Voters enter the Hamilton County Board of Elections on the first day of early voting on Oct. 10 in Cincinnati. (John Minchillo/AP)

Imagine reading a narrative in which the main characters are underdeveloped. Their choices are dictated by others. They are not given much dialogue. When they are described in detail, they are labeled as “uninformed” or “troubled.” This story line represents how voters have been treated in news coverage of elections since the early 1970s.

My new book, “Votes That Count and Voters Who Don’t: How Journalists Sideline Electoral Participation (Without Even Knowing It),” shows how voters have been devalued in the news for 50 years. It reveals how such coverage may unintentionally depress people’s desire to vote and increase their anger at the media.

My research also shows this is can be changed. Here’s why.

How the research was conducted

The project began with an analysis of how 36,400 instances of the words vote(s), voter(s) and voting were portrayed in six major newspapers spanning the 18 presidential campaigns between 1948 and 2016.

The project also included an experiment and focus groups testing how people respond to various portrayals as well as interviews with over 50 reporters to learn more about why journalists write the stories they do.

How elections used to be covered

Journalists regard elections to be important. They admit, though, that they struggle while reporting on them.

Take coverage in the 1948 presidential contest. The Chicago Tribune could not wait for the ballots to be counted before famously and falsely identifying Republican Thomas Dewey as the victor over Democrat Harry Truman. Shaken by this error, journalists in the 1950s and 1960s were cautious in their reporting on polls and their forecasting of election results.

Intriguingly, however, when polls didn’t drive the news narrative, depictions of electoral participation signaled considerable power to the electorate. In particular, the term “votes” appeared as much as six time as often in headlines and articles than the word “voters.”

That subtle word choice may seem modest. But the term “votes” signaled what was being pursued by campaigns, what was contributing directly to electoral outcomes and what was providing citizen input in election narratives.

When the term “votes” was prevalent, as in news stories between 1948 and 1968, readers were urged to participate, reminded of their opportunity to influence the political system, and told how they can use the franchise to protect themselves and their interests. In other words, news stories suggested people decide — and benefit from — elections.

The shift from ‘votes’ to ‘voters’

But beginning in the late 1960s and early 1970s, news coverage featured less use of “vote” and more use of “voter.” The word “voters” first eclipsed the term “votes” in 1972. The problem isn’t necessarily with the word “voter” itself.

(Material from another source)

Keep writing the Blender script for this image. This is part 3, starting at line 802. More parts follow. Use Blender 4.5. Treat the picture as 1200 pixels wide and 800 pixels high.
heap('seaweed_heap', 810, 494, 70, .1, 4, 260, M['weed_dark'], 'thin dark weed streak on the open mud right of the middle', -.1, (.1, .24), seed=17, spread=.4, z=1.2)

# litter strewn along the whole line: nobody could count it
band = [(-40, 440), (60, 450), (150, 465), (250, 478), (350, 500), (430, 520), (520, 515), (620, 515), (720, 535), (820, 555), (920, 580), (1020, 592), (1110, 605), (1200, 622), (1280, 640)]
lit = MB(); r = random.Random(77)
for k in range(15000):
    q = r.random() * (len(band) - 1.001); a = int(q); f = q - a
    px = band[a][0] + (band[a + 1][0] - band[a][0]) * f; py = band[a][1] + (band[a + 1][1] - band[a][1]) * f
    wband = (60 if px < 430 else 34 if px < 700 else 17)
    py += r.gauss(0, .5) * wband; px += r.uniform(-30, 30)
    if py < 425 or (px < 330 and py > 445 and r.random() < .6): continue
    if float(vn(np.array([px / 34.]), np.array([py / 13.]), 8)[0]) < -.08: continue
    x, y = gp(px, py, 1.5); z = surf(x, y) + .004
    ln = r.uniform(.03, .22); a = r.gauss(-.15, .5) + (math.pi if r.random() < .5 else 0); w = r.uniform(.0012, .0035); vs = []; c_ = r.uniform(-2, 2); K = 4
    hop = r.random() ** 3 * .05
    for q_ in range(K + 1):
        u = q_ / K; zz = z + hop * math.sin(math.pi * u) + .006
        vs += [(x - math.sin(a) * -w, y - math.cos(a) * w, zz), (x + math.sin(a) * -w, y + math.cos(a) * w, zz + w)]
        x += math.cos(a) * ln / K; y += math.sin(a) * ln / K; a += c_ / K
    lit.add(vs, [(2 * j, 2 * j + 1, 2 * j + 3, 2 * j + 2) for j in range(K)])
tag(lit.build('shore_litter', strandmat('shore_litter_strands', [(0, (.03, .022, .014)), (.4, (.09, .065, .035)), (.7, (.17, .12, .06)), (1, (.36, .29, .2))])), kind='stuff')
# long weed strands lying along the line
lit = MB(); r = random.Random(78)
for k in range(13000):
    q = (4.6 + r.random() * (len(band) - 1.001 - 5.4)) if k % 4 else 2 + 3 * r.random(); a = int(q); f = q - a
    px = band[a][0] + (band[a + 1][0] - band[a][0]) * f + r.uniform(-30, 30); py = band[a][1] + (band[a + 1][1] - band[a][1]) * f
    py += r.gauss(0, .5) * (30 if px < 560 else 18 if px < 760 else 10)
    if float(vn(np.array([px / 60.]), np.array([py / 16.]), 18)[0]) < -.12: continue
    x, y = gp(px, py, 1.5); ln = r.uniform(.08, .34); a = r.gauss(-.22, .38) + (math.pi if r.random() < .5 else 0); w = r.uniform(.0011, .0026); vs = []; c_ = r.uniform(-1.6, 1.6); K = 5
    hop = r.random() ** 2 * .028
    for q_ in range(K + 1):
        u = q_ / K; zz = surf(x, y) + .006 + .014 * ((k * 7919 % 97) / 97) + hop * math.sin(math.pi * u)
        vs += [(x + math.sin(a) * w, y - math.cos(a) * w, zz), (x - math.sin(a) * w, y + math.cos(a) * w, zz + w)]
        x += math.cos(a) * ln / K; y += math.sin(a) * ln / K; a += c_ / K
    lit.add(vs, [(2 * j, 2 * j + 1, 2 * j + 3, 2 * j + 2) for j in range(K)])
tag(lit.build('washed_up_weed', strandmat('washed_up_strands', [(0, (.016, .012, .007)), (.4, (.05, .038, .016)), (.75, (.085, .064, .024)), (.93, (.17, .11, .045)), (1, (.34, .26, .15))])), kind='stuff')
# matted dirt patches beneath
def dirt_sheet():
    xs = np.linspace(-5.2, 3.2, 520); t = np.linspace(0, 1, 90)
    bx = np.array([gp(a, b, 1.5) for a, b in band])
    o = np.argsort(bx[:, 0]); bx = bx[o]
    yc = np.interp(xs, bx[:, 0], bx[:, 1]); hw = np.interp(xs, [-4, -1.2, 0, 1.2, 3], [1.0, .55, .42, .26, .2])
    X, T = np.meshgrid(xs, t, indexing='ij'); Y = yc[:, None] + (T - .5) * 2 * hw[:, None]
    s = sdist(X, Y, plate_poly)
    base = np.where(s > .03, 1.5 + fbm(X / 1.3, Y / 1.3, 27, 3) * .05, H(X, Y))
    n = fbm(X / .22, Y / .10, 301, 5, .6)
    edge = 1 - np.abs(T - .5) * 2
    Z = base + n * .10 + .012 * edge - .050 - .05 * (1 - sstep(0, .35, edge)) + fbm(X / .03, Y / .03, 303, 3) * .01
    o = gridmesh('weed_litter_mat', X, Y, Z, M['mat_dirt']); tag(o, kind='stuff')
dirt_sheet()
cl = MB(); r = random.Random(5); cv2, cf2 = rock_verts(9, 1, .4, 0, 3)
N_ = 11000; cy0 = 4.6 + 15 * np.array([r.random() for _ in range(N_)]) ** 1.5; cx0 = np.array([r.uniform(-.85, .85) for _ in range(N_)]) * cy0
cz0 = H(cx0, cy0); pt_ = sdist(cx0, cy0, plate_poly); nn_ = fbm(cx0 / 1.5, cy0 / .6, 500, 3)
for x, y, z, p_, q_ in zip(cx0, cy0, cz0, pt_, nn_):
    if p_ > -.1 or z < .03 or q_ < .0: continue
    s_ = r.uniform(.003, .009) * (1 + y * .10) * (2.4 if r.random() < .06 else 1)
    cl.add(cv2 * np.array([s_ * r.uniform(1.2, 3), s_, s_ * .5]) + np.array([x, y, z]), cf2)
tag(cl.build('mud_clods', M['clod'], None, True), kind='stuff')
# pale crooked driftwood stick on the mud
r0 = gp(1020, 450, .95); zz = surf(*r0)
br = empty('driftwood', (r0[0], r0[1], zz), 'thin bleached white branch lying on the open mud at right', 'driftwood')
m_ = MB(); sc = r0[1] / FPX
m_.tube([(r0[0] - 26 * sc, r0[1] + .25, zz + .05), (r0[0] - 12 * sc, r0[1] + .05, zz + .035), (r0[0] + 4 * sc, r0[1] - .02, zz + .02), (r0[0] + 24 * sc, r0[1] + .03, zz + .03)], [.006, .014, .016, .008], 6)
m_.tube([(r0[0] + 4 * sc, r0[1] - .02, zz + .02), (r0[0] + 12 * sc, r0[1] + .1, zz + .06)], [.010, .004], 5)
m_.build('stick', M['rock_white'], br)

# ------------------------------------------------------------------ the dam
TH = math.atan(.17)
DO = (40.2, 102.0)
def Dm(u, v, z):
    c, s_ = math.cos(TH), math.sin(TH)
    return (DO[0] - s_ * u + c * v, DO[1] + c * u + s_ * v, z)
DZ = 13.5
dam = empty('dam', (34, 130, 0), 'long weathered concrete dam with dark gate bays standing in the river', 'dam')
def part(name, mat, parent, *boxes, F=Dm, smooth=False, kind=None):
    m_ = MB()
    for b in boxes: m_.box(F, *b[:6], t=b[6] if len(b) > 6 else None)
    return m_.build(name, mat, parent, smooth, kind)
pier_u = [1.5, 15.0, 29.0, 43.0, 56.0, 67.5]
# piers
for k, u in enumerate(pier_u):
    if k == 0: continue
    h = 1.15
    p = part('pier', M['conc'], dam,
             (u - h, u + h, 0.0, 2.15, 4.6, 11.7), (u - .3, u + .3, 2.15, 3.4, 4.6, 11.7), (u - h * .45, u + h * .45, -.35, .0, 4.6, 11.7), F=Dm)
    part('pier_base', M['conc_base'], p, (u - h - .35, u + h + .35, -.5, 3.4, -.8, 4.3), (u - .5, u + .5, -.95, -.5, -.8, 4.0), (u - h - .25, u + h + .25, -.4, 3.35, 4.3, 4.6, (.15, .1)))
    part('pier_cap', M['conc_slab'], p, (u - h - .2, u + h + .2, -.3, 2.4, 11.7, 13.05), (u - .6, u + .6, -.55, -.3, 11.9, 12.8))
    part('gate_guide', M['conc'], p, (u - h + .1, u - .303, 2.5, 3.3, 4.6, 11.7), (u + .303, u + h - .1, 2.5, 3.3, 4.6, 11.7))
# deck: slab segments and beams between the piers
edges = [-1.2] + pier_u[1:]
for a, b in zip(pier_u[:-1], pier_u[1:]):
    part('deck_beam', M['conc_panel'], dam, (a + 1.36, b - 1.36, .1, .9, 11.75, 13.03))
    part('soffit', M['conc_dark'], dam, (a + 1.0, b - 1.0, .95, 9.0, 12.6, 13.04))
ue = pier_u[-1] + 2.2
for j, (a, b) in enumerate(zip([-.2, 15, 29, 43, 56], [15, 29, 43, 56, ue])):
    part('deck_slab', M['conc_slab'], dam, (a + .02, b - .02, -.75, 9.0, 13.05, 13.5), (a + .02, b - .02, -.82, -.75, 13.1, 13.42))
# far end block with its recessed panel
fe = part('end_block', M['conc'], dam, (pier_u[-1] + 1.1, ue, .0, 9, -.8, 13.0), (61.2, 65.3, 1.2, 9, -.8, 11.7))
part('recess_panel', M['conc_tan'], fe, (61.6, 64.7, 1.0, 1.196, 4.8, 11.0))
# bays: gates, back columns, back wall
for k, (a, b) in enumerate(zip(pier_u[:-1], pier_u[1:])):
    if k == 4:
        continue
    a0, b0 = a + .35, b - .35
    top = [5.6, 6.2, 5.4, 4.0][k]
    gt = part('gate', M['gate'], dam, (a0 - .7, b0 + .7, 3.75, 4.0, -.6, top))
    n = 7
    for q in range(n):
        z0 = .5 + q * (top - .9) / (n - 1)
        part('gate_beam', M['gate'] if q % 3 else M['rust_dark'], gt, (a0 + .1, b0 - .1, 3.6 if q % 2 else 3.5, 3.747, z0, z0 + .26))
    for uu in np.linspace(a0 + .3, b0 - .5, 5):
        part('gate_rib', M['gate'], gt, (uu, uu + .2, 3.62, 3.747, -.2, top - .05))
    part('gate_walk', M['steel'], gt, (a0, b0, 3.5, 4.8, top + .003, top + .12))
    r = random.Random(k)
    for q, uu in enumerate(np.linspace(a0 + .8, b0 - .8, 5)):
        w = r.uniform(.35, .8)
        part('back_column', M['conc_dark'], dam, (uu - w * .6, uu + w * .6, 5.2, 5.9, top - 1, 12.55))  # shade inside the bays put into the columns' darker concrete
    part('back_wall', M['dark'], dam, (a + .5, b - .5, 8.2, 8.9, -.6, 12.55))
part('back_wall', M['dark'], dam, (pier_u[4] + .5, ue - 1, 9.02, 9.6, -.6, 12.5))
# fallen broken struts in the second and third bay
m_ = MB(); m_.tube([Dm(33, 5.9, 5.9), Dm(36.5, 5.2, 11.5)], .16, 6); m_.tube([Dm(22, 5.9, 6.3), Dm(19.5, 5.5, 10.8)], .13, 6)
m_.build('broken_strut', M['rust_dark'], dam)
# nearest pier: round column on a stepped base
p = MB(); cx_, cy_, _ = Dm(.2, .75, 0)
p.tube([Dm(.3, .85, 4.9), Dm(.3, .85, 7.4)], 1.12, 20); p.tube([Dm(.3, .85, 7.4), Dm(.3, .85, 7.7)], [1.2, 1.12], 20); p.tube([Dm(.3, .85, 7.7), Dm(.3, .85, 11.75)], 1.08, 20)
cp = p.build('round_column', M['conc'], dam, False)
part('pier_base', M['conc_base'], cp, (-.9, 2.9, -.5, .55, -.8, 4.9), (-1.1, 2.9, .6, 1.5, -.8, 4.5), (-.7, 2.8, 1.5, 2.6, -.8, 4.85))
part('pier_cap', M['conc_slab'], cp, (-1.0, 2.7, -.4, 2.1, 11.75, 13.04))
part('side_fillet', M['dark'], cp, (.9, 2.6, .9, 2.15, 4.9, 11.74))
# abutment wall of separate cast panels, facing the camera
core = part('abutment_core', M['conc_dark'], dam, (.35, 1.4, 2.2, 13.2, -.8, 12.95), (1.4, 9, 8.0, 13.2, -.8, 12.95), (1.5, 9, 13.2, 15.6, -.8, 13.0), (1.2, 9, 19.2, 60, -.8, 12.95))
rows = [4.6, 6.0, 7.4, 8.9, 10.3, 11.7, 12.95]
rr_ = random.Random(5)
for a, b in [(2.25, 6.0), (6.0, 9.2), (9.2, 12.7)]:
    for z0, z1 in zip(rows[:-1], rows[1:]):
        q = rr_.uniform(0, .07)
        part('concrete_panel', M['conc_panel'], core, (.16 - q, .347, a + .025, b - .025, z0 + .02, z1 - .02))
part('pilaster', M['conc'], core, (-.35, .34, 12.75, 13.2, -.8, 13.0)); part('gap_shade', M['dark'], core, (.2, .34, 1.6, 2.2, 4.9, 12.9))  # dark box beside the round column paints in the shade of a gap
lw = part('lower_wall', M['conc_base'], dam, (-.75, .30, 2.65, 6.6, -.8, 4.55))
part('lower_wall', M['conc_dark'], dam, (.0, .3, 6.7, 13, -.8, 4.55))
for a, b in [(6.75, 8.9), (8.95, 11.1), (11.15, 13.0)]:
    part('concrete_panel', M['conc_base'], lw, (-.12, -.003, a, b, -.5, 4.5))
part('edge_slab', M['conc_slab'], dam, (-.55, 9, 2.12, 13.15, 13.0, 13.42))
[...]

Other research, indeed, has found it to be a powerful term in mobilization efforts. The issue here is with how journalists use it.

At that time, reporters began exposing how campaign operatives were using survey data to anticipate voter preferences. News organizations also embraced polls as a way to offer timely, reliable and sophisticated election story lines. Concurrently, news coverage focused less on the relationship between candidates, voters and policy positions and more on political operatives in American life.

While “votes” connoted public involvement, feedback and participation, “voters” was a means to write stories about the electoral horse race and strategists spinning for their interests. “Voters” were also frequently portrayed as frustrated by the role of money in politics, apathetic in response to bad candidates, endangered by voter purges or intimidated by voter identification laws. This portrayal was far less empowering of voters’ role in the political process.

What could change this?

How could news coverage talk about electoral participation in ways that won’t decrease interest in it or incite frustration with the media?

To begin to answer this question, we conducted an experiment within a Polimetrix (now YouGov) online survey in 2008. All respondents read a story about the 2008 presidential primary, but the story varied in key ways.

One group of respondents read a generic story about the 2008 primaries. A second group read that story, but it also included a paragraph that portrayed voters as active participants by describing how “votes” were being solicited and “voters” were being urged to act. A third group read a story that portrayed voters more like spectators (“voters must face a fierce horse race”) and included polling results.

People who read the “active participants” story — including both Democrats and Republicans — were more likely to express a desire to vote and less likely to express frustration with the press, compared with those who read the “spectators” story.

The difference between the words “votes” and “voters” may seem trivial. But in campaign reporting, these two words may send different messages about who decides elections. When voters are implicitly given a more robust role to play in elections, democracy — and the news outlets that write about it — may benefit.